Irina Need
Growing up inside a theater environment, how did the language of performance and backstage life shape your visual thinking as a photographer and artist?
From childhood I was surrounded by the theater images and sounds, it helped me to develop a strong visual awareness very early. My mother was a sound engineer, so music was always present in my life. In my opinion music can reflect emotional states, and this deeply influences my work, especially in video art. It helps me create images, moods, and emotional atmospheres rather than just visual forms.

You describe the body as a “living story.” What draws you to the human form as a central subject in your surreal and abstract work?
It comes from my life experience. I believe that the body never lies. You can read a lot about a person through their body, even things they don’t know themselves or don’t want to talk about. The outer form always reflects the inner state.

Many of your works blur the boundary between presence and disappearance. What role does illusion play in expressing truth for you?
You don’t always see the whole picture with your eyes, probably you feel it stronger. Feelings appear as illusions or abstract forms. Images are very important to me. The brain creates sensations and completes the image on its own, filling in what cannot be seen directly.

How did your years as a school photographer influence your later, more experimental artistic practice?
Working with children taught me a lot. It’s very difficult to shot stage photographs with them, so I learned not to give instructions, but to wait, observe, and catch the moment when it naturally appears.

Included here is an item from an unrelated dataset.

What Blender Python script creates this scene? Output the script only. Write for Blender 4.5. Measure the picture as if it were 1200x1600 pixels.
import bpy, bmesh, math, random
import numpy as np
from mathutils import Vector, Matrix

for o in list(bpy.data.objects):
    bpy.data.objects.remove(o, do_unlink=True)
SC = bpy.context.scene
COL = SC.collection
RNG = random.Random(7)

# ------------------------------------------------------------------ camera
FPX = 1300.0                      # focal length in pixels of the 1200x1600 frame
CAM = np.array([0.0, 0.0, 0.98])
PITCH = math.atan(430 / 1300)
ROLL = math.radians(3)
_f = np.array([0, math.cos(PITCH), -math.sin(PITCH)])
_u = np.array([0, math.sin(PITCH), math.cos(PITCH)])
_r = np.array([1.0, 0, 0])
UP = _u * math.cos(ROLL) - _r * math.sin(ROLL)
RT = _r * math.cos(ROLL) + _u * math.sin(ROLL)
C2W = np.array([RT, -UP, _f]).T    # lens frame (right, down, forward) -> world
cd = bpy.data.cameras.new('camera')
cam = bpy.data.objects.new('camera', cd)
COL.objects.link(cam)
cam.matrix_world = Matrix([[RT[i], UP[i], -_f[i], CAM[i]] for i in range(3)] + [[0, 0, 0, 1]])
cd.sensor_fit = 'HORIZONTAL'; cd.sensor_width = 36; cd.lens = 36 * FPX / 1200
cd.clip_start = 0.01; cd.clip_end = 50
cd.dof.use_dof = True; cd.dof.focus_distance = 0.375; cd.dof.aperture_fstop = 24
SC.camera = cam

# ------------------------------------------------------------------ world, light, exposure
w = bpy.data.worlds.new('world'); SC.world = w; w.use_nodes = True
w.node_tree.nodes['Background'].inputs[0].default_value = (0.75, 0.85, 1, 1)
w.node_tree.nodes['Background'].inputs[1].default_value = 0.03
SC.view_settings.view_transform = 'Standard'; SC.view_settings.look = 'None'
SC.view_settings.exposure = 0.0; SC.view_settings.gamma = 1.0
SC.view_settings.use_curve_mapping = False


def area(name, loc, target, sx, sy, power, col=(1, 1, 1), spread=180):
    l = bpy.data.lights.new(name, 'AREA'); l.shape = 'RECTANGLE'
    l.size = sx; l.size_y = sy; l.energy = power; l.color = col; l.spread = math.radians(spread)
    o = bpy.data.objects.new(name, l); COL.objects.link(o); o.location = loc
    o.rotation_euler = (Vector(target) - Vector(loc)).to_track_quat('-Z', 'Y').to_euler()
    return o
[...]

You often work with distortion and layered imagery. Is this process intuitive, or do you plan the transformation in advance?
Everything happens in flow. I never plan the result, and I never know in advance how the final image will look.

How do you decide when an image is “complete,” especially when working with abstraction and evolving forms?
I stop when it feels enough, when the image starts speaking to me and has its own context, when it can live independently. If I still want to say something, I prefer to start a new work rather than keep adjusting the old one that was done and completed before.
What do you hope the viewer experiences emotionally or physically when engaging with your work?
I hope for positive emotions, a sense of support from my side. I want people to feel that what they experience (problems, illness, other bad things) can be shared with others. That they are not alone.